5.   Electronic Filers: This form shall not be use by electronic filers unable
     to timely file a report solely due to electronic difficulties. Filers
     unable to submit reports within the time period prescribed due to
     difficulties in electronic filing should comply with either Rule 201 or
     Rule 202 of Regulation S-T (ss.232.201 or ss.232.202 of this chapter) or
     apply for an adjustment in filing date pursuant to Rule 13(b) of Regulation
     S-T (ss.232.13(b) of this chapter).


                   International Thoroughbred Breeders, Inc.

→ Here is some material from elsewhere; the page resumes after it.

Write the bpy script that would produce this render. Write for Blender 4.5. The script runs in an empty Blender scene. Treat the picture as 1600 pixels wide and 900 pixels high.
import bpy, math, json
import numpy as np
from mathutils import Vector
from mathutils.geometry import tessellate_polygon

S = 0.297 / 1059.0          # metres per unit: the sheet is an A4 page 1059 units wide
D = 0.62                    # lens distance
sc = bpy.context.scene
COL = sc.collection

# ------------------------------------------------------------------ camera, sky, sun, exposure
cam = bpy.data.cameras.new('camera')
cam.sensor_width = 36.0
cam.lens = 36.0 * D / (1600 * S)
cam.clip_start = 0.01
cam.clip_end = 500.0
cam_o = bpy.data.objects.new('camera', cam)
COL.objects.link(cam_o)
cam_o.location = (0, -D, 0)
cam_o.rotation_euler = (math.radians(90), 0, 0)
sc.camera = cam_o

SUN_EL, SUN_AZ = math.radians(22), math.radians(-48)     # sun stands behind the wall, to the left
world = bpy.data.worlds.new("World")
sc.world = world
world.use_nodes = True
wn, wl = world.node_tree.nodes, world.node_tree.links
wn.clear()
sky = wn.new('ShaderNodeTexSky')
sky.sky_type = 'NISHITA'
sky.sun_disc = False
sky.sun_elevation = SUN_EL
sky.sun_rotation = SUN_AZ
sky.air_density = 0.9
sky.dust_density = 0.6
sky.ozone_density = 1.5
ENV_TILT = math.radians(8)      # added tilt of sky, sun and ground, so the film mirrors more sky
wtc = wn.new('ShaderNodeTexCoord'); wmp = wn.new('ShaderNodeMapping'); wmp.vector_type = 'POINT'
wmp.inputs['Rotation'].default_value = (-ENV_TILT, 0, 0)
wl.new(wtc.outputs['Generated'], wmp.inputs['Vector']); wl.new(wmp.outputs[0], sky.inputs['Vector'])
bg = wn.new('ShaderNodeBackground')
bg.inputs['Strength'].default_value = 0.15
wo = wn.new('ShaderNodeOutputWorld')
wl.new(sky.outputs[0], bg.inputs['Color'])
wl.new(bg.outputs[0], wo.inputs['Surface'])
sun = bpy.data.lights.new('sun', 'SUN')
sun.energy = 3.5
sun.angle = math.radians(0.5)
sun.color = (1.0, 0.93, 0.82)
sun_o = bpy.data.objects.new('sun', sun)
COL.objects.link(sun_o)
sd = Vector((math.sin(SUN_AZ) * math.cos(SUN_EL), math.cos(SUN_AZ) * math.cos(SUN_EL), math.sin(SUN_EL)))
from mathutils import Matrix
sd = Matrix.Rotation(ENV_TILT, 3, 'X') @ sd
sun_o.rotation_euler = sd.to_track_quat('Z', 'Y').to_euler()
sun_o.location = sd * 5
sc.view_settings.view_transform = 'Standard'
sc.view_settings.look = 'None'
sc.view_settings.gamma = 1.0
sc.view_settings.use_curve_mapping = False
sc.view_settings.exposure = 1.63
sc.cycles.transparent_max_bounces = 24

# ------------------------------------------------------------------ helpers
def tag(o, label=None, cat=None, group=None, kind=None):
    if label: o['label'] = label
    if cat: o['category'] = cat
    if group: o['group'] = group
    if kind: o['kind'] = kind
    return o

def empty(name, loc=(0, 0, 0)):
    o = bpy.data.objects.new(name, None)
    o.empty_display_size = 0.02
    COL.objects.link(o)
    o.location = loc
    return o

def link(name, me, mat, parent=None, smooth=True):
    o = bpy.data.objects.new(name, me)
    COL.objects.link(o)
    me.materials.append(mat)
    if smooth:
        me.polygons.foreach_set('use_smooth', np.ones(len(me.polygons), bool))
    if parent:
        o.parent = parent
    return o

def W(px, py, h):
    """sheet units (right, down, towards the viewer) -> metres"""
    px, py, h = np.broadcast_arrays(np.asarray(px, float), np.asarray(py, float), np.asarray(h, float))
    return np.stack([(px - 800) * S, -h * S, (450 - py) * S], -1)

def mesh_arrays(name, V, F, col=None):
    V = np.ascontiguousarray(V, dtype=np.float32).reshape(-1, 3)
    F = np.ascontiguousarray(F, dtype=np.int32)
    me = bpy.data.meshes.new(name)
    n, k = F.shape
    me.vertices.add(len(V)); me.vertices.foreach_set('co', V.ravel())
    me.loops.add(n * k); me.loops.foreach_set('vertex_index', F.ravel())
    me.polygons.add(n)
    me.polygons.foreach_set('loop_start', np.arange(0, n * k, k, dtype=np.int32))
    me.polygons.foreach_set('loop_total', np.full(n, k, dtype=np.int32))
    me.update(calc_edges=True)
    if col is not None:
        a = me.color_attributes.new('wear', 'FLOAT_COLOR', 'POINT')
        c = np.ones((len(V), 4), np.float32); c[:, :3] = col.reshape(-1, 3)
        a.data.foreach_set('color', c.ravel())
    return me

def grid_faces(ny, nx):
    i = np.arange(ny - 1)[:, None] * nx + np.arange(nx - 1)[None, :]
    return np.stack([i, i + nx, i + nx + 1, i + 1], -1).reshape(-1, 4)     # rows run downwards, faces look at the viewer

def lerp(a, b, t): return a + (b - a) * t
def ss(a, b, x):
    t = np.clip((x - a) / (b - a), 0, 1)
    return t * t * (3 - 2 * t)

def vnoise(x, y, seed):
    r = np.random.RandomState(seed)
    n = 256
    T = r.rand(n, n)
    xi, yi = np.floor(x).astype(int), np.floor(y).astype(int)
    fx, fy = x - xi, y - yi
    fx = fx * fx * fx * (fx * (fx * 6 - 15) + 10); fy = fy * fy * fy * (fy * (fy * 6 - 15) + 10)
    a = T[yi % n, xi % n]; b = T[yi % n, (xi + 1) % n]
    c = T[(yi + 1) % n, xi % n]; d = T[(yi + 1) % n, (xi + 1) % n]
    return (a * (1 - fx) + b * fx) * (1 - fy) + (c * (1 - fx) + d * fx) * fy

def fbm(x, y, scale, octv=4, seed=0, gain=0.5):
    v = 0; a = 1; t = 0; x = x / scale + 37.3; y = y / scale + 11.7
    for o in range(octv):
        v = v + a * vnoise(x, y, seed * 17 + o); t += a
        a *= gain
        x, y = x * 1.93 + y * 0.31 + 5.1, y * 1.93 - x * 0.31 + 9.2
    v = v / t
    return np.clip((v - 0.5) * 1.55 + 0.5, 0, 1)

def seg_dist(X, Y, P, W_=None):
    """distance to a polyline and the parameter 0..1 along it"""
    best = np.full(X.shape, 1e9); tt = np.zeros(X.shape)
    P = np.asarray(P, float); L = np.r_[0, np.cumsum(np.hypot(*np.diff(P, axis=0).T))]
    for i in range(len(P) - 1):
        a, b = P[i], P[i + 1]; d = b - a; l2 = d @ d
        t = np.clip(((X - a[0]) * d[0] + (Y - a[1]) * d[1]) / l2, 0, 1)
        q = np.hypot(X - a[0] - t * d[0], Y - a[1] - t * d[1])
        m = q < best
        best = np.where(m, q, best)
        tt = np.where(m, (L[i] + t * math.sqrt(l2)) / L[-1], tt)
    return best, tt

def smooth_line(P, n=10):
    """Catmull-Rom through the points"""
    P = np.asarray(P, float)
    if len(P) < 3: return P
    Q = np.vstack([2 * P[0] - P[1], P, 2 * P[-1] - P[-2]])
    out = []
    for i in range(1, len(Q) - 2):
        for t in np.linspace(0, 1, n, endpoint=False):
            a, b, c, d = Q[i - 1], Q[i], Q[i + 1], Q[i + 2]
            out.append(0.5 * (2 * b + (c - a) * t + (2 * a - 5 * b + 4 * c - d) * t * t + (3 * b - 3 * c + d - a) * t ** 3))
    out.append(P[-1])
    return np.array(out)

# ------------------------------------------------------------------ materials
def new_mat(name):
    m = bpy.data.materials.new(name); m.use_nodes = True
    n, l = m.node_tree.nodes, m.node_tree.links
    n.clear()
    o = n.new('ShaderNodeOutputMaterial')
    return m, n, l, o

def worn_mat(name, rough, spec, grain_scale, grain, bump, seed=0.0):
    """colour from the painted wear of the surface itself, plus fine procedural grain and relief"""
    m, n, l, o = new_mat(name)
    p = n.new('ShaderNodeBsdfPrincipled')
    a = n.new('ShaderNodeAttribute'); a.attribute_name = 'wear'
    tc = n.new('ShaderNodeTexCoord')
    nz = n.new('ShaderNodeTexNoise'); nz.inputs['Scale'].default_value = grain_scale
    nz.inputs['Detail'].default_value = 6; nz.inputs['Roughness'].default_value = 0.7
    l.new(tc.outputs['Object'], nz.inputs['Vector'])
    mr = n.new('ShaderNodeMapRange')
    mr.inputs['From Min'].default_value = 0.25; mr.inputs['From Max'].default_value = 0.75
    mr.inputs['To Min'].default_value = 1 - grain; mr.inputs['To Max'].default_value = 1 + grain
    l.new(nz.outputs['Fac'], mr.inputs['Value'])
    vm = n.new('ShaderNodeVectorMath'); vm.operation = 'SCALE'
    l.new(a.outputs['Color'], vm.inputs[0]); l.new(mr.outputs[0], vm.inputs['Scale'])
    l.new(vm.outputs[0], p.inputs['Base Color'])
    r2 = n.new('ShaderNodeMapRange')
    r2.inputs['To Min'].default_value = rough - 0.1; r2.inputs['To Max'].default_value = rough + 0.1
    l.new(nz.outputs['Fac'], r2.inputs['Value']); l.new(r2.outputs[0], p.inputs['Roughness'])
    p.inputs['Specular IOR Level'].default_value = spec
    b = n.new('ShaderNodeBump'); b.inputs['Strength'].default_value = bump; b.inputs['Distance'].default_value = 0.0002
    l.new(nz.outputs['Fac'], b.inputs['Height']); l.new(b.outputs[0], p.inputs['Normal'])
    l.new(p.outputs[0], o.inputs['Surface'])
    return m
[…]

                                   Form 12b-25

                    Form 10-K for Period Ended June 30, 2002


Part III - Narrative

     The Company recently began operating an offshore gaming vessel. The Company
needs additional time to incorporate this new operation into the financial
statements. As a result, the Company is unable to complete the preparation of
the Form 10-K report for filing on a timely basis.

Part IV - Other Information

     (3) For the Fiscal year ended June 30, 2002, the Registrant anticipates
reporting income, subject to audit, in the range of $1,800,000 to $2,000,000 or
income of between $0.16 and $0.18 per share as compared to a loss reported in
Fiscal 2001 of $2,402,142 or a loss of $0.24 per share. The change from the
prior fiscal year is primarily the result of: (a) an increase of approximately
$3,700,000 in net income from the bareboat charter operation of an offshore
gaming vessel, the M/V Palm Beach Princess which provided operating income for
the full year of Fiscal 2002 as compared to a two month period of operations
during the fourth quarter of the prior fiscal year; partially offset by
approximately $900,000 of development expenses associated with the Company's
activities in exploring various opportunities; and (b) a decrease in corporate
general and administrative expenses primarily as a result of a $500,000 non-cash
compensation cost of the 2,500,000 shares of Common Stock issued to Francis W.
Murray, the Company's Chief Executive Officer and remediation costs of
approximately $300,000 associated with the sale of Freehold Raceway, both of
which occurred in fiscal 2001 and did not occur in fiscal 2002.

     The Company's continued operation of the Palm Beach Princess after October
31, 2002 is subject to completion of financing arrangements by that date
sufficient to permit payment of $9.75 million to the Chapter 11 Trustee of the
Bankruptcy Estate of Robert E. Brennan.